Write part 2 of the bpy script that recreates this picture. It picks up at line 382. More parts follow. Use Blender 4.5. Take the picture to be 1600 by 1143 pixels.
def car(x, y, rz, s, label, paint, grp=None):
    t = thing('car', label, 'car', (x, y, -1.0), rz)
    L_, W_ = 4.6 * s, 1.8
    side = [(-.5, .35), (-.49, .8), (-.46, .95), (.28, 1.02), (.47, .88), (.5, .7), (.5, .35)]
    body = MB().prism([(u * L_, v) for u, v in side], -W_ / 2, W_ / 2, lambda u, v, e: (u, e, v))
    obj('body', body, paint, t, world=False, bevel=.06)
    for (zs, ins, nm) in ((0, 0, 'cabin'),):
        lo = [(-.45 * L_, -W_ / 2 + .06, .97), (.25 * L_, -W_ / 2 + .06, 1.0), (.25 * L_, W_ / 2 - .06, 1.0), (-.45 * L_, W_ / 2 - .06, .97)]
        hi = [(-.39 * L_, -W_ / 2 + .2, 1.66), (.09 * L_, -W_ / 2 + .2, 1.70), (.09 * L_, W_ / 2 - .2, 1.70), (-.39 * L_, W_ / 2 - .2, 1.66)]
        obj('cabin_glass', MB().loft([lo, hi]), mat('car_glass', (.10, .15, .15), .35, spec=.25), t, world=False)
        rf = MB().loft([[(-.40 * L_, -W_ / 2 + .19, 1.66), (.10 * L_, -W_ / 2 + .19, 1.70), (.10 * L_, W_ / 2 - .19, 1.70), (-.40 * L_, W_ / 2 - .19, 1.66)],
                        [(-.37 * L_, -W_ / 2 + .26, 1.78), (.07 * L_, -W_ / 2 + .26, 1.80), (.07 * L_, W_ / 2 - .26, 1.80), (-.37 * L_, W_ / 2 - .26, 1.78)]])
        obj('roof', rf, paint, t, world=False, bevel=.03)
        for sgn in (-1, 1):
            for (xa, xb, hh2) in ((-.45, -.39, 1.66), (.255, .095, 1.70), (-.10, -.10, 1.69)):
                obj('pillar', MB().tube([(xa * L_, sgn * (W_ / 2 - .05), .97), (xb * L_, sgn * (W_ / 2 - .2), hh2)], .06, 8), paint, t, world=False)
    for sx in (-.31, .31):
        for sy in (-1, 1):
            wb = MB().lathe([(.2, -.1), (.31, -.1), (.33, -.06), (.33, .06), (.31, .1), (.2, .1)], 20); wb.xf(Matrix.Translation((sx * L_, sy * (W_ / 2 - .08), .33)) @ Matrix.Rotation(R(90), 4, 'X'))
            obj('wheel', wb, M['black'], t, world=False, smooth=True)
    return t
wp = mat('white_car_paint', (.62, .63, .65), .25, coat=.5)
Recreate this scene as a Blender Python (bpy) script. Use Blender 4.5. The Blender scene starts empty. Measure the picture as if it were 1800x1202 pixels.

Description of the task: Extract each line of the listing above, copying it word for word.

Finished task:
Write part 2 of the bpy script that recreates this picture. It picks up at line 382. More parts follow. Use Blender 4.5. Take the picture to be 1600 by 1143 pixels.
def car(x, y, rz, s, label, paint, grp=None):
    t = thing('car', label, 'car', (x, y, -1.0), rz)
    L_, W_ = 4.6 * s, 1.8
    side = [(-.5, .35), (-.49, .8), (-.46, .95), (.28, 1.02), (.47, .88), (.5, .7), (.5, .35)]
    body = MB().prism([(u * L_, v) for u, v in side], -W_ / 2, W_ / 2, lambda u, v, e: (u, e, v))
    obj('body', body, paint, t, world=False, bevel=.06)
    for (zs, ins, nm) in ((0, 0, 'cabin'),):
        lo = [(-.45 * L_, -W_ / 2 + .06, .97), (.25 * L_, -W_ / 2 + .06, 1.0), (.25 * L_, W_ / 2 - .06, 1.0), (-.45 * L_, W_ / 2 - .06, .97)]
        hi = [(-.39 * L_, -W_ / 2 + .2, 1.66), (.09 * L_, -W_ / 2 + .2, 1.70), (.09 * L_, W_ / 2 - .2, 1.70), (-.39 * L_, W_ / 2 - .2, 1.66)]
        obj('cabin_glass', MB().loft([lo, hi]), mat('car_glass', (.10, .15, .15), .35, spec=.25), t, world=False)
        rf = MB().loft([[(-.40 * L_, -W_ / 2 + .19, 1.66), (.10 * L_, -W_ / 2 + .19, 1.70), (.10 * L_, W_ / 2 - .19, 1.70), (-.40 * L_, W_ / 2 - .19, 1.66)],
                        [(-.37 * L_, -W_ / 2 + .26, 1.78), (.07 * L_, -W_ / 2 + .26, 1.80), (.07 * L_, W_ / 2 - .26, 1.80), (-.37 * L_, W_ / 2 - .26, 1.78)]])
        obj('roof', rf, paint, t, world=False, bevel=.03)
        for sgn in (-1, 1):
            for (xa, xb, hh2) in ((-.45, -.39, 1.66), (.255, .095, 1.70), (-.10, -.10, 1.69)):
                obj('pillar', MB().tube([(xa * L_, sgn * (W_ / 2 - .05), .97), (xb * L_, sgn * (W_ / 2 - .2), hh2)], .06, 8), paint, t, world=False)
    for sx in (-.31, .31):
        for sy in (-1, 1):
            wb = MB().lathe([(.2, -.1), (.31, -.1), (.33, -.06), (.33, .06), (.31, .1), (.2, .1)], 20); wb.xf(Matrix.Translation((sx * L_, sy * (W_ / 2 - .08), .33)) @ Matrix.Rotation(R(90), 4, 'X'))
            obj('wheel', wb, M['black'], t, world=False, smooth=True)
    return t
wp = mat('white_car_paint', (.62, .63, .65), .25, coat=.5)
Recreate this scene as a Blender Python (bpy) script. Use Blender 4.5. The Blender scene starts empty. Measure the picture as if it were 1800x1202 pixels.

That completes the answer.